> Exercise task: Filter this material down to the lines that hold "from", copying each one.

> Information supplied:

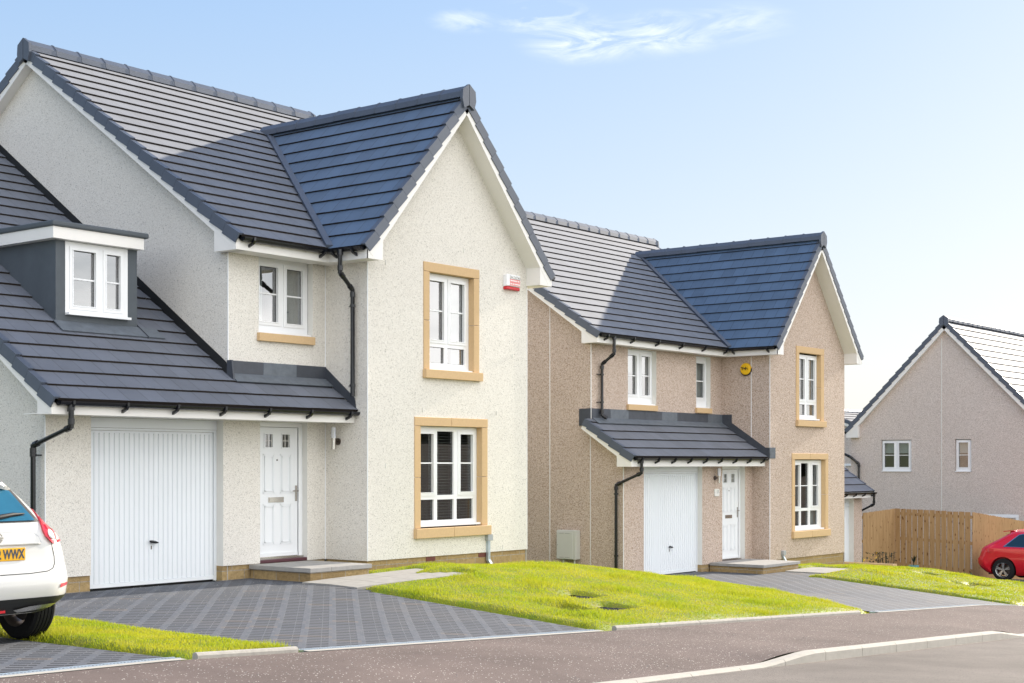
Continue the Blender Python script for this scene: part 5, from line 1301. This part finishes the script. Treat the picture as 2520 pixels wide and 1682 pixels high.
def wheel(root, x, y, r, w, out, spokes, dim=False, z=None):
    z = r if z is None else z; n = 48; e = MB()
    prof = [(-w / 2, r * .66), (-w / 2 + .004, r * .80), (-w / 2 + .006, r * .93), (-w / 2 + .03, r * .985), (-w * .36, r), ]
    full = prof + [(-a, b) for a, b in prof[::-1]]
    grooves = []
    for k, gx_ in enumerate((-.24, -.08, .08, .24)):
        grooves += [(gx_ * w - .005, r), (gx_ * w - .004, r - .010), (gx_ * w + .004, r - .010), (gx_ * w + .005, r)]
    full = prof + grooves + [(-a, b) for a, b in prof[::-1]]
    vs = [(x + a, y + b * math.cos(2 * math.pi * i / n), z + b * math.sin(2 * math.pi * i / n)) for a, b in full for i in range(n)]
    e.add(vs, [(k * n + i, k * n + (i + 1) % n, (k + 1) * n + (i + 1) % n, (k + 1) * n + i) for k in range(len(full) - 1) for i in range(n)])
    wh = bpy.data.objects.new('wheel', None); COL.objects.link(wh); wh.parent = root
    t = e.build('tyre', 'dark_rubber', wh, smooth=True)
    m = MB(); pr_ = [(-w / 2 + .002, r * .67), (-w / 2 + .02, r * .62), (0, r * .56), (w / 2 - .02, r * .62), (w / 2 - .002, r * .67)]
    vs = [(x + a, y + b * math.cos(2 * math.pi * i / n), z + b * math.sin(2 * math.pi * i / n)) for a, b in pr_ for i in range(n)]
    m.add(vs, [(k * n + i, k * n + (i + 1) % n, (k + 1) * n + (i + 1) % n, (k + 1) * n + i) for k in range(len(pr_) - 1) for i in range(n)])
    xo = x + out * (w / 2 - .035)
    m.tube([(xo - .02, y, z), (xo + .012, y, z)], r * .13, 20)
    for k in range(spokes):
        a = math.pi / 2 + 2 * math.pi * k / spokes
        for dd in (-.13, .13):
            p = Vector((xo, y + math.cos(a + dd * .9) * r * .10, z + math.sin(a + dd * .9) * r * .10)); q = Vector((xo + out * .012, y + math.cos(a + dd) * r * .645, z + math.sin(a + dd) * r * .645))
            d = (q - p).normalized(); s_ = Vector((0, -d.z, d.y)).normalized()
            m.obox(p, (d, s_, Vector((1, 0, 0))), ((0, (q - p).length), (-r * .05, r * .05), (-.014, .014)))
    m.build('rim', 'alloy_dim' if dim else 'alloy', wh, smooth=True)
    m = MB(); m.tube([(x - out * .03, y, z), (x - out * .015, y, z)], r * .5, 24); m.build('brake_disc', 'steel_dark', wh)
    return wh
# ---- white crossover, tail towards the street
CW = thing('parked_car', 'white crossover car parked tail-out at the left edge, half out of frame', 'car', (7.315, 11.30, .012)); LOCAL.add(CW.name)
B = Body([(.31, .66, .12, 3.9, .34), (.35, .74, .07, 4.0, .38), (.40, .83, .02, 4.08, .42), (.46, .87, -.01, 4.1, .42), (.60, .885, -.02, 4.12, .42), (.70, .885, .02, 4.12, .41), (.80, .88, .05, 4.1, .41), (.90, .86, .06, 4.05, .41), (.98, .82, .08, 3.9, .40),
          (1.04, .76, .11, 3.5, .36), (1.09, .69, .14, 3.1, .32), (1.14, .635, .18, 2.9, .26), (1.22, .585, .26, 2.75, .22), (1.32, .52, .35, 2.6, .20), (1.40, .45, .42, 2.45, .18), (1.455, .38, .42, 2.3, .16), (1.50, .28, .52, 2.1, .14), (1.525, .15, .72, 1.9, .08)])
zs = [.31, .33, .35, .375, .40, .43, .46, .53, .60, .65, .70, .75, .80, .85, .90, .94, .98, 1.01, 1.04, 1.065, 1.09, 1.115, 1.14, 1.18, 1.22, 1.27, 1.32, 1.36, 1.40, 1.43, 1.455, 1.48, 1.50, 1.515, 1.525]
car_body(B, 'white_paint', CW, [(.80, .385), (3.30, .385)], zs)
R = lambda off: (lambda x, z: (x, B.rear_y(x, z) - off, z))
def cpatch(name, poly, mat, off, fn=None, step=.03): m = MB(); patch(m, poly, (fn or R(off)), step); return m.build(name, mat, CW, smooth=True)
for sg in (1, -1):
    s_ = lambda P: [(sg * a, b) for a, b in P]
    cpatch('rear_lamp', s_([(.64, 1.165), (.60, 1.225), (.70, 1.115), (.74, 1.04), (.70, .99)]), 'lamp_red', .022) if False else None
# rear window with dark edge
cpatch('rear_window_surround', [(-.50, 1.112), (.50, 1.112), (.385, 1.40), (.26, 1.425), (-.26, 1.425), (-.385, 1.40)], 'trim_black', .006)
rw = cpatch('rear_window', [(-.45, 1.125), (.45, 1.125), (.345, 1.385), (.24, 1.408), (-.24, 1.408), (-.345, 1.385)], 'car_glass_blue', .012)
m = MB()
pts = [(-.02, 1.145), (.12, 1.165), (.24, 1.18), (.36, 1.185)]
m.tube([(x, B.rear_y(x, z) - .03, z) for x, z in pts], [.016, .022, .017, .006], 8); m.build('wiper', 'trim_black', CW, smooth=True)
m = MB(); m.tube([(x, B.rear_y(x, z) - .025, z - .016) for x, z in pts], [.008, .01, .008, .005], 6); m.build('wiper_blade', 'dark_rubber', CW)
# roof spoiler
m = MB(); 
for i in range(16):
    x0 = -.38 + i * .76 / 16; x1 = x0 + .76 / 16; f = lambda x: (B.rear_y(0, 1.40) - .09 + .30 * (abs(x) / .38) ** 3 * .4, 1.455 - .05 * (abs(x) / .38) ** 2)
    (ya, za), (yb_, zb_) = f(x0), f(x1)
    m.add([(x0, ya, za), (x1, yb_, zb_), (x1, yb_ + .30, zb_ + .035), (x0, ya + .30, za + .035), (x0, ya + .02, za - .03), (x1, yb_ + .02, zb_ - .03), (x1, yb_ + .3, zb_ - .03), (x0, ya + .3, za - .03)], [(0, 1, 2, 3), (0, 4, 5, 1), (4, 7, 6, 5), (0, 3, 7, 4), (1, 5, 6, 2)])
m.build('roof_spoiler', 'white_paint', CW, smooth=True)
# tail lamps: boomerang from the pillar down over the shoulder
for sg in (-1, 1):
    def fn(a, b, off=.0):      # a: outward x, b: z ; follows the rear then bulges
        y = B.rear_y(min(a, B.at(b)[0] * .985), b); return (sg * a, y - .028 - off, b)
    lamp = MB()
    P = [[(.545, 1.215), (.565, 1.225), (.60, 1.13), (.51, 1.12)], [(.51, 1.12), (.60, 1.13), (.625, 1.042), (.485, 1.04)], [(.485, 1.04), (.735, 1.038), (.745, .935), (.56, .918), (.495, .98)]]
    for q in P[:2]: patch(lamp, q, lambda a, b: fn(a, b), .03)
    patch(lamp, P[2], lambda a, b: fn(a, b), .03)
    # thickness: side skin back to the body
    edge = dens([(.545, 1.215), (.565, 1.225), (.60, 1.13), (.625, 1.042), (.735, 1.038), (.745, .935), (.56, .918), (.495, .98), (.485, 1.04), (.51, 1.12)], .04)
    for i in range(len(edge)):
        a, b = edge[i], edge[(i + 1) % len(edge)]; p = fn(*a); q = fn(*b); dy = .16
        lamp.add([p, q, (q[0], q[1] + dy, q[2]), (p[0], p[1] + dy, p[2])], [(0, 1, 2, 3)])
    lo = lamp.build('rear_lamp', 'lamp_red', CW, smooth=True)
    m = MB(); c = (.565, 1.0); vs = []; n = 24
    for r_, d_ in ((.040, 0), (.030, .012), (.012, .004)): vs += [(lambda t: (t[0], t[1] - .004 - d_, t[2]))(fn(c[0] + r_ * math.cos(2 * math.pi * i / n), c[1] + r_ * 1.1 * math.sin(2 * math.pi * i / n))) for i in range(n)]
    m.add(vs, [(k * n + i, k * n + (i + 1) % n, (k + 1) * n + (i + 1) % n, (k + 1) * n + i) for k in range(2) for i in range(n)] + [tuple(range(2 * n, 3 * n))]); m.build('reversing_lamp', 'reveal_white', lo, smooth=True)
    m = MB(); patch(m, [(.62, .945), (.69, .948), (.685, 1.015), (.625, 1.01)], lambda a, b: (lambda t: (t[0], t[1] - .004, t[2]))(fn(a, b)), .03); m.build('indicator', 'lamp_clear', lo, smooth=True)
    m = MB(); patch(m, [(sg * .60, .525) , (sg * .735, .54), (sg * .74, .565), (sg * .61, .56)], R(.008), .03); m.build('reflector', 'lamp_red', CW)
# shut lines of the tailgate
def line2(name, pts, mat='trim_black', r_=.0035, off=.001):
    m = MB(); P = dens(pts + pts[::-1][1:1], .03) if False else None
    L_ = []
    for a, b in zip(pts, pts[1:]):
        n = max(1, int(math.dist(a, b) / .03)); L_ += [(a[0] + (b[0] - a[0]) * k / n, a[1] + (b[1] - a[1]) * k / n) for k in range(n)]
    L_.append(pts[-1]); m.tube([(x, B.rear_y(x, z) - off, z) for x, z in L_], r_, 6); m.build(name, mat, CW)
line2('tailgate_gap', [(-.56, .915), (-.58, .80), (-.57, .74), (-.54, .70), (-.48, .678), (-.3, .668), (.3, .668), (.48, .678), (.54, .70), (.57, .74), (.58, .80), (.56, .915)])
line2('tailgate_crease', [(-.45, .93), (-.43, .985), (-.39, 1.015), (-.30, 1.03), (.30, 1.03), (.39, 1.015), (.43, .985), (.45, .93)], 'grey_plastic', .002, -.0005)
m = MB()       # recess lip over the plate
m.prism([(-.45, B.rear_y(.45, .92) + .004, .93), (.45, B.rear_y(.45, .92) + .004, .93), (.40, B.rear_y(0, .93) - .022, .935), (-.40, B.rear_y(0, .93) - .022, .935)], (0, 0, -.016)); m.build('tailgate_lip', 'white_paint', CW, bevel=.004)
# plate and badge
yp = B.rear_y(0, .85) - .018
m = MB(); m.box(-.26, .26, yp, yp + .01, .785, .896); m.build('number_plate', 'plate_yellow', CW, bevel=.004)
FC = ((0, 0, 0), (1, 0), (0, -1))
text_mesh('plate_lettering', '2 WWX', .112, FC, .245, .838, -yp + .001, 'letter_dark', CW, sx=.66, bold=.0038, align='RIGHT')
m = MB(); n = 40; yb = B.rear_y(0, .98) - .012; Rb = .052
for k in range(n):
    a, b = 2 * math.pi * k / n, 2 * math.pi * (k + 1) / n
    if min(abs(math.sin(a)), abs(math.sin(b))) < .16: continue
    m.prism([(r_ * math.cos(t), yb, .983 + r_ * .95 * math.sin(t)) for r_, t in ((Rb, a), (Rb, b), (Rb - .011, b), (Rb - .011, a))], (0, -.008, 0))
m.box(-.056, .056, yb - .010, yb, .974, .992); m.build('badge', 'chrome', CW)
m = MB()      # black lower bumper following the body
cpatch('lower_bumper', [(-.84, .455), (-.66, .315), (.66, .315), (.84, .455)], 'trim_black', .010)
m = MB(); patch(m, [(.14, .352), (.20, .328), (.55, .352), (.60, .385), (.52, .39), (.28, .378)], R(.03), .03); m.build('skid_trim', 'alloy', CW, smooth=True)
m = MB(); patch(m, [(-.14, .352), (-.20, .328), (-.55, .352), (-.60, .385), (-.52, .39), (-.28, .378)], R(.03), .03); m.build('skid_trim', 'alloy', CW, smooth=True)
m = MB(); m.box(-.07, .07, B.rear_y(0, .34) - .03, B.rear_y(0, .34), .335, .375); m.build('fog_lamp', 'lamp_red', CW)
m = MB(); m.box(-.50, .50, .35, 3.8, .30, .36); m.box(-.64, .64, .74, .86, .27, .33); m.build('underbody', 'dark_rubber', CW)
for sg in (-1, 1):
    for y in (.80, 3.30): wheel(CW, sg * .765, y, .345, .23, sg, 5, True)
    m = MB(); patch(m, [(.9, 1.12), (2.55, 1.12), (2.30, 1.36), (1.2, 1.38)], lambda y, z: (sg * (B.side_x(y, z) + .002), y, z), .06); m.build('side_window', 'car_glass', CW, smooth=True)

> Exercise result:
Continue the Blender Python script for this scene: part 5, from line 1301. This part finishes the script. Treat the picture as 2520 pixels wide and 1682 pixels high.
# tail lamps: boomerang from the pillar down over the shoulder